Where a line contains the string "this", copy that line.

[Records contained in a dataset]
◆ ◆ ◆

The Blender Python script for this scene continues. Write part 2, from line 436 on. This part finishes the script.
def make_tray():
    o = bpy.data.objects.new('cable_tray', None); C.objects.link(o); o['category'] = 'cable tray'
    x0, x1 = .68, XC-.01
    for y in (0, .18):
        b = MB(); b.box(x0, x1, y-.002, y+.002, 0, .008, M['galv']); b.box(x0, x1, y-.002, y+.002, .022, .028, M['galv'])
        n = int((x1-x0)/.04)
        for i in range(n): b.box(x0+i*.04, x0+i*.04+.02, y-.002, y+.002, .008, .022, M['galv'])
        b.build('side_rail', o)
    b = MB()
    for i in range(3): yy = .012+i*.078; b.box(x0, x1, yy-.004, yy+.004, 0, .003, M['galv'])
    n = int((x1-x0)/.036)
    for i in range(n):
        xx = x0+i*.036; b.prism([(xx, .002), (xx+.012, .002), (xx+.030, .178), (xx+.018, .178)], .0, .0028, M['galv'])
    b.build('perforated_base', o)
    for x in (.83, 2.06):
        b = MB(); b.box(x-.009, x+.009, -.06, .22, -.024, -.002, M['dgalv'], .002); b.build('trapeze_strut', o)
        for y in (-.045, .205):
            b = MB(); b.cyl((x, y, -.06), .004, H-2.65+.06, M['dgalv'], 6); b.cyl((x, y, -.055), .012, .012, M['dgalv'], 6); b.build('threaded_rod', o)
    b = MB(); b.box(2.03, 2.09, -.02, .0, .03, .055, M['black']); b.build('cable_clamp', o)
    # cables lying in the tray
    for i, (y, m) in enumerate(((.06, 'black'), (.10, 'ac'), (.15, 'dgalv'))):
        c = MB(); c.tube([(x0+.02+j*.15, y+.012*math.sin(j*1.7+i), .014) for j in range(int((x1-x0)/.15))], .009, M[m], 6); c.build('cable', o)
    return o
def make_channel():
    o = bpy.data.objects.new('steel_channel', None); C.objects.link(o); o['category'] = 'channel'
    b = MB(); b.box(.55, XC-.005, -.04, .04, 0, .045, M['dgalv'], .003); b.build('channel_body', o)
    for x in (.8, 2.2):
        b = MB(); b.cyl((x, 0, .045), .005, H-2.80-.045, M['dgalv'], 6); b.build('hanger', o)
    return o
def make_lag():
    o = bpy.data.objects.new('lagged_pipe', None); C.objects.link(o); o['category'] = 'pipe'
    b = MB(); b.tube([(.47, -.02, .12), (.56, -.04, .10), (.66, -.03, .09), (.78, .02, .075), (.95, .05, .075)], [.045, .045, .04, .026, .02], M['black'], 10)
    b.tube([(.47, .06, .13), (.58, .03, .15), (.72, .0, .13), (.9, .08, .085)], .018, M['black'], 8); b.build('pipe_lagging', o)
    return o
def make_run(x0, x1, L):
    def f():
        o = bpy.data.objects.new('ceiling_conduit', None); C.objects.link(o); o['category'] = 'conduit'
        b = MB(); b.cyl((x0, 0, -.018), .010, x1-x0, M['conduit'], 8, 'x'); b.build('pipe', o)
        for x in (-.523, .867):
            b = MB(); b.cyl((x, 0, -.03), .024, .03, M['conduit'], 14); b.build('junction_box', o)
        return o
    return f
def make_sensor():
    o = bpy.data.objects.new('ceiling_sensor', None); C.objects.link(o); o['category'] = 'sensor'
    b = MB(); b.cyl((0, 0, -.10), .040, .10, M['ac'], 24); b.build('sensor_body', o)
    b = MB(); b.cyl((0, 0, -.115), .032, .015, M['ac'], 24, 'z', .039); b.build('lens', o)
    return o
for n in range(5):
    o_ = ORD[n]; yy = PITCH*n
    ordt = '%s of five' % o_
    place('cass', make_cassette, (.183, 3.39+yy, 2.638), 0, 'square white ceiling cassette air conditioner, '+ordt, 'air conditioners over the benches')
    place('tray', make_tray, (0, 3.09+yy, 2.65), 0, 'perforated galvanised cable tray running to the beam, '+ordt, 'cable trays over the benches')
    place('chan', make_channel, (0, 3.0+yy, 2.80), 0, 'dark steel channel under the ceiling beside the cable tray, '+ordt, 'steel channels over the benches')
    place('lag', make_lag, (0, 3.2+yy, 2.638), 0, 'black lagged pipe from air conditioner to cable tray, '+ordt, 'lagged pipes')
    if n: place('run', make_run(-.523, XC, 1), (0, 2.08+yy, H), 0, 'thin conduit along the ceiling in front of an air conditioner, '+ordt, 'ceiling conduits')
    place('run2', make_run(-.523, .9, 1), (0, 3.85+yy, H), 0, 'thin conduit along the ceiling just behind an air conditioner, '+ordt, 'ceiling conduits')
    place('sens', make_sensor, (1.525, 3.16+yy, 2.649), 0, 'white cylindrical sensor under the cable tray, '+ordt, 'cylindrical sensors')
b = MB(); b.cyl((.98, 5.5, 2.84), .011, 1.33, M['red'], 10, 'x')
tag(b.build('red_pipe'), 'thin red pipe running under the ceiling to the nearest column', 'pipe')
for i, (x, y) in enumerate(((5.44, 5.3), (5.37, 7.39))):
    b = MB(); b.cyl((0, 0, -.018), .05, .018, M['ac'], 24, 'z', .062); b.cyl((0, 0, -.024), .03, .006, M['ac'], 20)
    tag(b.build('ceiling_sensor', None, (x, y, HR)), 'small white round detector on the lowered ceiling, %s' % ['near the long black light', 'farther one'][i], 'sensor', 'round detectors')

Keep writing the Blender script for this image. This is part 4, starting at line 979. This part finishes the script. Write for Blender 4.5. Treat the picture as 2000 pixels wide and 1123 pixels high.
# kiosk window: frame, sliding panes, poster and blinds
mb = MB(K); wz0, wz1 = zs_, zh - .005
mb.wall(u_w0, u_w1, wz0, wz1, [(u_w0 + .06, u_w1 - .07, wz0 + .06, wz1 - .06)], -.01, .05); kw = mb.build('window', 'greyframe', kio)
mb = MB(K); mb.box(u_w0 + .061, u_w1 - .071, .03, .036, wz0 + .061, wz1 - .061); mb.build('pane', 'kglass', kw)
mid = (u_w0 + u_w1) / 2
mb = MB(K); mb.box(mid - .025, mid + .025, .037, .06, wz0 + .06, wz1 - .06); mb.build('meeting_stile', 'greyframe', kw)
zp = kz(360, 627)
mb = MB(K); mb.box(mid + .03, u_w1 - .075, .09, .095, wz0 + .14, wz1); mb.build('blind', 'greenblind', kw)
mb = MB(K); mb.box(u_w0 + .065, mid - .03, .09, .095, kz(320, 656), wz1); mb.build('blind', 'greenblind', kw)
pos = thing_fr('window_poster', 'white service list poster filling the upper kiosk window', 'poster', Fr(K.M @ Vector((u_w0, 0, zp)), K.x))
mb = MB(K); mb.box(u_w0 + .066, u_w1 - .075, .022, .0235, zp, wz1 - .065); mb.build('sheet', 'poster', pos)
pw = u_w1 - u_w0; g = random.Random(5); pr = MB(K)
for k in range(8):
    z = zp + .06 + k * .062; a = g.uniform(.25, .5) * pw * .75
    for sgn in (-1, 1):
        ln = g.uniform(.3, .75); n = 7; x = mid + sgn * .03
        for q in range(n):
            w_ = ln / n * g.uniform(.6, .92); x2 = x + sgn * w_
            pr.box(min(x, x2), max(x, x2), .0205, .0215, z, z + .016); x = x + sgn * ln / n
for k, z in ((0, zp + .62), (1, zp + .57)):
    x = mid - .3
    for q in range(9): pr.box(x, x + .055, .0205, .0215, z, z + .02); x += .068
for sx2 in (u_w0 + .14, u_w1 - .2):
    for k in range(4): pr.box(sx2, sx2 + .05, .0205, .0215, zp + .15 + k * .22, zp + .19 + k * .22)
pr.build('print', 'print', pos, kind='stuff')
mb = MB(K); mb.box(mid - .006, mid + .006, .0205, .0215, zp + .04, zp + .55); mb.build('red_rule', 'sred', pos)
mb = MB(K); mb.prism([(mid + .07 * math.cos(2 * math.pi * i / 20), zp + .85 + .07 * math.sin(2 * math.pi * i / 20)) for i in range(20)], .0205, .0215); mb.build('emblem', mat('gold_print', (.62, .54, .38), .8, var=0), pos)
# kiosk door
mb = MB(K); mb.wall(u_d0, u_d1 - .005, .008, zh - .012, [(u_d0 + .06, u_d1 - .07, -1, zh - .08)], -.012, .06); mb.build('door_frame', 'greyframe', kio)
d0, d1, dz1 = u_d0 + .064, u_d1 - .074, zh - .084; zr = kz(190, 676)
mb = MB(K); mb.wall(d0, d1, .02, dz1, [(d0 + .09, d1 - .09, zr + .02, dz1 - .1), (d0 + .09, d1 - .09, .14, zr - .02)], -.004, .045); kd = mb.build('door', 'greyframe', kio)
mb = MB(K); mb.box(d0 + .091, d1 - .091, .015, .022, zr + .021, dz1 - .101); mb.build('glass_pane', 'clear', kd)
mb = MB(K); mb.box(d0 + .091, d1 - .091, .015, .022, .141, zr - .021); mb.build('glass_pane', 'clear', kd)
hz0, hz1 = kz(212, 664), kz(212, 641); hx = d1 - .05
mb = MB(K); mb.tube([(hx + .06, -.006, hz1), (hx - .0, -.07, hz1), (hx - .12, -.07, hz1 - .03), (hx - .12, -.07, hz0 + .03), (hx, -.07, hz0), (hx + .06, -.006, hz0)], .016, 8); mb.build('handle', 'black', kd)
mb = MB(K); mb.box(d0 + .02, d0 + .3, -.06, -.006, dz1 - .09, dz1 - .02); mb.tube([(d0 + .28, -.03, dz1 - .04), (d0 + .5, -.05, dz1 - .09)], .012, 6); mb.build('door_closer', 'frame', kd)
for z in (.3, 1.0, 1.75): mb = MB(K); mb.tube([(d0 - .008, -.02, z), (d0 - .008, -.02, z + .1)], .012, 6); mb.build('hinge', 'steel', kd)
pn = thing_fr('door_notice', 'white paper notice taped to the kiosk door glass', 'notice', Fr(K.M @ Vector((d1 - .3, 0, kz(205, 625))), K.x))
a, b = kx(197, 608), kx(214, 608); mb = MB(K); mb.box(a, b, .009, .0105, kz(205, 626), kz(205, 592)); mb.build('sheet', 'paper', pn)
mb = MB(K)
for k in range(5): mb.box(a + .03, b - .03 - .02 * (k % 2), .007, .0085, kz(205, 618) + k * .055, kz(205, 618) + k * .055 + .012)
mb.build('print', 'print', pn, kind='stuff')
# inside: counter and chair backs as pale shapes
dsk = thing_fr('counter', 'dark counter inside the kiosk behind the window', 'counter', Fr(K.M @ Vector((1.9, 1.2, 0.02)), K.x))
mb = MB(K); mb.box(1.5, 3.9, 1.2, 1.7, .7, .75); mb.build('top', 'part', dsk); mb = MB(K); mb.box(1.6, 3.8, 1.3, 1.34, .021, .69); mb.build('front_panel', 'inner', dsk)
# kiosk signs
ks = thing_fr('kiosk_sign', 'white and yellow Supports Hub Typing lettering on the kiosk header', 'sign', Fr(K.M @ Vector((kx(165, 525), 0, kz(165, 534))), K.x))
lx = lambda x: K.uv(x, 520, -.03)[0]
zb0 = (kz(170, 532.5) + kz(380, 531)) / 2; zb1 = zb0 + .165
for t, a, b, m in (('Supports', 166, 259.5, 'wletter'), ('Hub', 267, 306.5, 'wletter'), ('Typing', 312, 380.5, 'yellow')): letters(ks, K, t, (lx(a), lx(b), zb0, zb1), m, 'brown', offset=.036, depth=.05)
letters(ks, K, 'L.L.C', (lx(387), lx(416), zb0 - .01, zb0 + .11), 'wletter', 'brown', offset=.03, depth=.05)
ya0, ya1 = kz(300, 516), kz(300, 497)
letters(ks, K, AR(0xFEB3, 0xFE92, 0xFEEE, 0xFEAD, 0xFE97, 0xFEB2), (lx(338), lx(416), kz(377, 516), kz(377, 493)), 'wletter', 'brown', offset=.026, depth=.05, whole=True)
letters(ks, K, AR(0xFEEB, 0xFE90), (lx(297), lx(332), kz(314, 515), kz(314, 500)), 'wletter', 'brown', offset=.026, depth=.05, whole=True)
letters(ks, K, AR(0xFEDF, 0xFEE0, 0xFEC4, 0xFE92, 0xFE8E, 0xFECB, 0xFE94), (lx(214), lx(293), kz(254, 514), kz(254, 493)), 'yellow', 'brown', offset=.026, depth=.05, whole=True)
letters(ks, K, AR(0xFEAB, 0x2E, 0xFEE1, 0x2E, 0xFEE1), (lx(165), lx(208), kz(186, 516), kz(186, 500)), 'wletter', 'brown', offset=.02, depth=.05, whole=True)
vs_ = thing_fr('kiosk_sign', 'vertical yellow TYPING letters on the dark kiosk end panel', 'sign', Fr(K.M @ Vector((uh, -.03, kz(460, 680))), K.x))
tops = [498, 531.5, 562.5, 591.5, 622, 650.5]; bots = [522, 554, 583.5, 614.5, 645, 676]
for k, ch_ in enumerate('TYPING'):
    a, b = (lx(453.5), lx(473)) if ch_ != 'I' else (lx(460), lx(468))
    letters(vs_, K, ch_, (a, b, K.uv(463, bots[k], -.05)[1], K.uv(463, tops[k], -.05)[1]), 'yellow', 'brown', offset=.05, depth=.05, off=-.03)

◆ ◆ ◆

• **Problem solution**:
The Blender Python script for this scene continues. Write part 2, from line 436 on. This part finishes the script.
Keep writing the Blender script for this image. This is part 4, starting at line 979. This part finishes the script. Write for Blender 4.5. Treat the picture as 2000 pixels wide and 1123 pixels high.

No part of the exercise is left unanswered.